** Entries with scene source code **

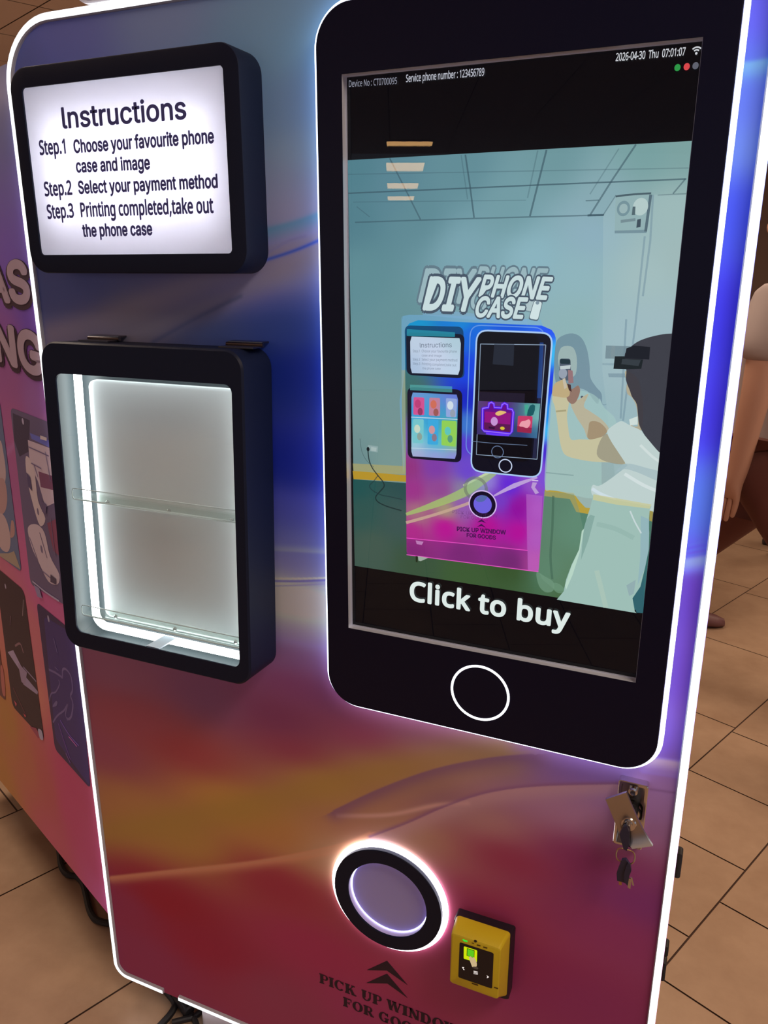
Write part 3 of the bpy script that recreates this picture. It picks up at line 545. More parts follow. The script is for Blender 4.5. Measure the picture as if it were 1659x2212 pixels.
# socket, plug and flex
F.poly([(0.0248,1.2319),(0.0399,1.2313),(0.0392,1.2230),(0.0255,1.2237)],(146,170,172)); F.poly([(0.0296,1.2298),(0.0378,1.2292),(0.0371,1.2241),(0.0296,1.2247)],(170,188,188)); F.poly(ellipse((0.0252,1.2262),.0022,.003),(20,28,34))
F.line([(0.0248,1.2255),(0.0268,1.2110),(0.0316,1.2005),(0.0398,1.1909),(0.0474,1.1827),(0.0488,1.1763),(0.0419,1.1677),(0.0363,1.1598),(0.0398,1.1536),(0.0502,1.1496),(0.0605,1.1475),(0.0749,1.1453)],.0017,(24,44,48),.9,5); F.line([(0.0398,1.1909),(0.0336,1.1825),(0.0273,1.1753),(0.0315,1.1692),(0.0447,1.1641),(0.0584,1.1630),(0.0761,1.1611)],.0014,(30,56,62),.7,5); F.line([(0.0132,1.2399),(0.0158,1.2228),(0.0227,1.2106),(0.0337,1.2020)],.001,(70,96,100),.6,5)
# pale double image of the filmed machine
F.poly(spline([(0.0728,1.3860),(0.0740,1.3986),(0.0828,1.4045),(0.1548,1.4044),(0.2410,1.4026),(0.2511,1.4002),(0.2552,1.3869),(0.2425,1.3757),(0.0819,1.3701),(0.0796,1.2191),(0.0756,1.2187)],2),(116,176,222),.5)
F.poly([(0.0733,1.3347),(0.0797,1.3350),(0.0811,1.1990),(0.0758,1.1985)],(168,170,120),.45)
# filmed machine
MQ=[(0.0772,1.3984),(0.2702,1.3954),(0.2667,1.0858),(0.0830,1.0830)]
ctrl=list(zip([(0.0879,1.3950),(0.1551,1.3950),(0.2133,1.3938),(0.2637,1.3915),(0.2686,1.3659),(0.2688,1.3277),(0.2690,1.2885),(0.2672,1.2713),(0.2673,1.2425),(0.2648,1.2069),(0.0820,1.3585),(0.0812,1.3173),(0.0852,1.2995),(0.1626,1.3841),(0.1629,1.3390),(0.1629,1.3044),(0.1622,1.2690),(0.1599,1.2448),(0.0833,1.2444),(0.0837,1.2069),(0.1229,1.2107),(0.1673,1.2089),(0.1924,1.1993),(0.2229,1.1964),(0.2524,1.1996),(0.0907,1.1757),(0.1300,1.1801),(0.1618,1.1836),(0.0978,1.1442),(0.1371,1.1554),(0.1625,1.1617),(0.2117,1.1768),(0.2420,1.1742),(0.0914,1.1171),(0.1377,1.1297),(0.1949,1.1372),(0.2380,1.1366),(0.2364,1.1674),(0.0918,1.0904),(0.1647,1.0943),(0.2279,1.0939),(0.2613,1.0958),(0.2588,1.1701),(0.2621,1.1336),(0.2508,1.2292)],
 [(18,150,210),(20,136,216),(22,90,226),(40,84,250),(60,190,250),(28,60,236),(30,140,240),(70,190,250),(70,40,210),(128,80,220),(24,126,170),(60,110,110),(80,104,84),(20,100,226),(20,66,230),(20,40,200),(60,120,210),(90,60,210),(120,90,170),(150,50,130),(130,60,170),(110,70,210),(150,130,220),(100,40,220),(150,80,200),(160,50,140),(150,70,150),(140,130,160),(170,110,130),(170,150,120),(150,90,180),(120,60,200),(150,20,160),(180,40,140),(190,16,150),(186,14,150),(186,12,156),(150,10,160),(150,36,124),(140,40,126),(130,40,120),(190,70,160),(170,70,190),(170,70,180),(150,90,220)]))
F.grid(MQ,44,70,ctrl,eps=.008,rnd=(.018,.002))
F.line([(0.0817,1.1409),(0.1239,1.1603),(0.1619,1.1805),(0.1862,1.1998),(0.2041,1.2126)],[.004,.009,.012,.012,.006],(168,196,110),.75,5); F.line([(0.0818,1.1290),(0.1242,1.1461),(0.1625,1.1635),(0.1749,1.1700)],.004,(206,170,150),.8,5); F.line([(0.2030,1.1807),(0.2289,1.1971),(0.2576,1.2109)],[.002,.006,.002],(206,176,228),.8,4); F.line([(0.1616,1.1898),(0.1920,1.2090),(0.2099,1.2181)],.003,(206,220,170),.8,4)
F.poly([(0.2448,1.1879),(0.2654,1.1878),(0.2667,1.0858),(0.2521,1.0867)],(196,110,210),.45); F.poly([(0.0827,1.1066),(0.1642,1.1099),(0.2507,1.1132),(0.2527,1.0868),(0.0830,1.0830)],(96,40,110),.35); F.line([(0.0827,1.1072),(0.1642,1.1106),(0.2507,1.1132)],.0012,(240,80,200),.9); F.line([(0.0830,1.0830),(0.2661,1.0863)],.0012,(236,90,200),.9)
F.poly([(0.0963,1.1057),(0.1078,1.1053),(0.1052,1.1003),(0.0978,1.1006)],(204,140,200),.8); F.poly([(0.1000,1.0835),(0.1149,1.0830),(0.1042,1.0767),(0.1008,1.0769)],(190,200,190),.7); F.poly([(0.0966,1.0830),(0.0994,1.0834),(0.0995,1.0740),(0.0968,1.0749)],(30,40,24))
# its light box
F.poly(case_outline([(0.0772,1.3913),(0.1552,1.3917),(0.1590,1.3285),(0.0798,1.3303)],.008),(12,62,104),.9); F.poly(case_outline([(0.0792,1.3827),(0.1573,1.3828),(0.1566,1.3284),(0.0811,1.3291)],.008),(16,20,42)); F.poly(case_outline([(0.0804,1.3868),(0.1446,1.3847),(0.1448,1.3791),(0.0805,1.3782)],.001),(40,150,176),.7)
F.grid([(0.0850,1.3777),(0.1527,1.3777),(0.1522,1.3328),(0.0862,1.3318)],8,8,list(zip([(0.0882,1.3750),(0.1467,1.3752),(0.1198,1.3543),(0.0887,1.3354),(0.1479,1.3354)],[(196,210,232),(180,206,222),(206,214,240),(176,196,226),(196,214,238)])),rnd=(.002,.002))
F.text('lnstructions',(0.0984,1.3644),(0.1409,1.3665),.0058,(70,80,100),.85)
for s_,q in (('Step.1  Choose your favourite phone',[(0.0890,1.3582),(0.1478,1.3600)]),('case and image',[(0.1011,1.3535),(0.1278,1.3540)]),('Step.2  Select your payment method',[(0.0891,1.3477),(0.1487,1.3492)]),('Step.3  Printing completed,take out',[(0.0892,1.3425),(0.1477,1.3429)]),('the phone case',[(0.1026,1.3373),(0.1269,1.3379)])):
    F.text(s_,q[0],q[1],.0028,(70,80,104),.7)
# its display case
F.poly(case_outline([(0.0819,1.3137),(0.1565,1.3145),(0.1582,1.2203),(0.0835,1.2195)],.009),(20,18,44)); F.poly([(0.0857,1.3169),(0.1429,1.3178),(0.1431,1.3102),(0.0858,1.3098)],(90,190,190),.45)
F.grid([(0.0877,1.3069),(0.1512,1.3078),(0.1511,1.2246),(0.0888,1.2225)],10,14,list(zip([(0.0923,1.3000),(0.1458,1.3004),(0.0926,1.2789),(0.1464,1.2797),(0.0928,1.2667),(0.1184,1.2687),(0.1469,1.2618),(0.0932,1.2391),(0.1222,1.2416),(0.1474,1.2437),(0.0966,1.2269),(0.1225,1.2281),(0.1479,1.2285)],[(110,150,216),(110,120,220),(40,140,220),(40,150,220),(100,210,220),(30,150,220),(150,220,80),(150,220,224),(60,200,220),(130,210,120),(180,160,214),(170,150,226),(150,130,246)])),rnd=(.002,.002))
for q,c1,c2 in (([(0.0910,1.3011),(0.1057,1.3014),(0.1061,1.2786),(0.0907,1.2782)],(216,84,150),(190,60,120)),([(0.1127,1.3019),(0.1272,1.3022),(0.1277,1.2790),(0.1125,1.2785)],(196,130,160),(216,110,80)),([(0.1352,1.3027),(0.1501,1.3024),(0.1496,1.2788),(0.1359,1.2784)],(150,170,226),(220,230,240)),([(0.0908,1.2727),(0.1056,1.2732),(0.1055,1.2414),(0.0905,1.2407)],(120,200,210),(210,220,200)),([(0.1113,1.2736),(0.1259,1.2740),(0.1260,1.2413),(0.1113,1.2406)],(60,170,226),(220,150,150)),([(0.1303,1.2738),(0.1503,1.2741),(0.1500,1.2409),(0.1305,1.2411)],(150,210,90),(90,200,200))):
    F.poly(case_outline(q,.002),c1); m_=np.array(q).mean(0); F.poly(ellipse((m_[0]-.0015,m_[1]+.003),.0042,.0055),c2,.9); F.poly(ellipse((m_[0]+.002,m_[1]-.007),.0035,.005),tuple(int(v*.7) for v in c2),.8)
F.line([(0.0881,1.2749),(0.1515,1.2765)],.0012,(200,220,240),.9); F.line([(0.0886,1.2337),(0.1514,1.2368)],.001,(200,226,240),.7)
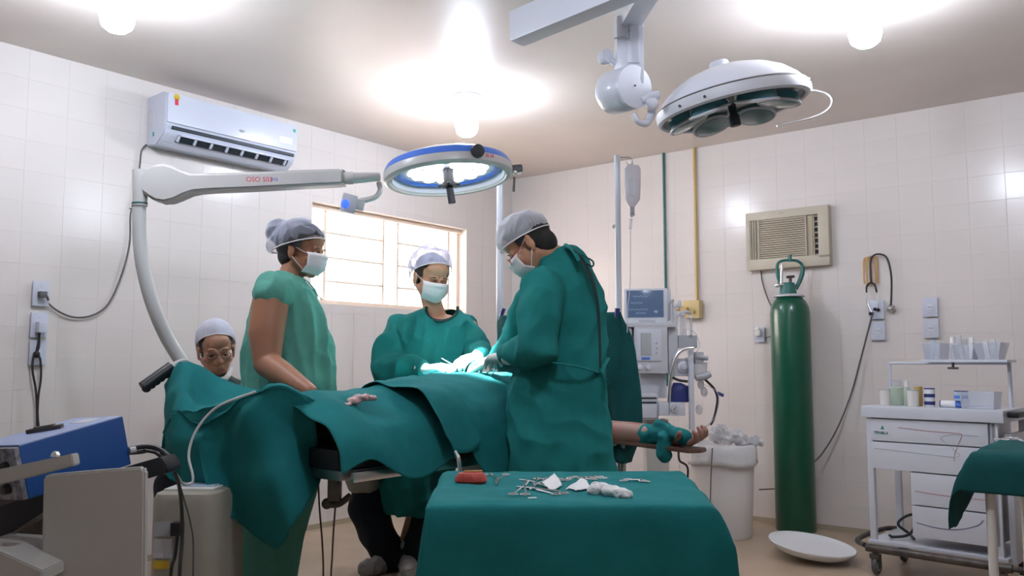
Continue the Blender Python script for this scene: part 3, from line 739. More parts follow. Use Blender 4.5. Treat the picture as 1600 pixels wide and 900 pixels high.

** Your instructions **
Find the word "More" in the data and copy out each line where it turns up.

** Full solution **
Write part 3 of the bpy script that recreates this picture. It picks up at line 545. More parts follow. The script is for Blender 4.5. Measure the picture as if it were 1659x2212 pixels.
Continue the Blender Python script for this scene: part 3, from line 739. More parts follow. Use Blender 4.5. Treat the picture as 1600 pixels wide and 900 pixels high.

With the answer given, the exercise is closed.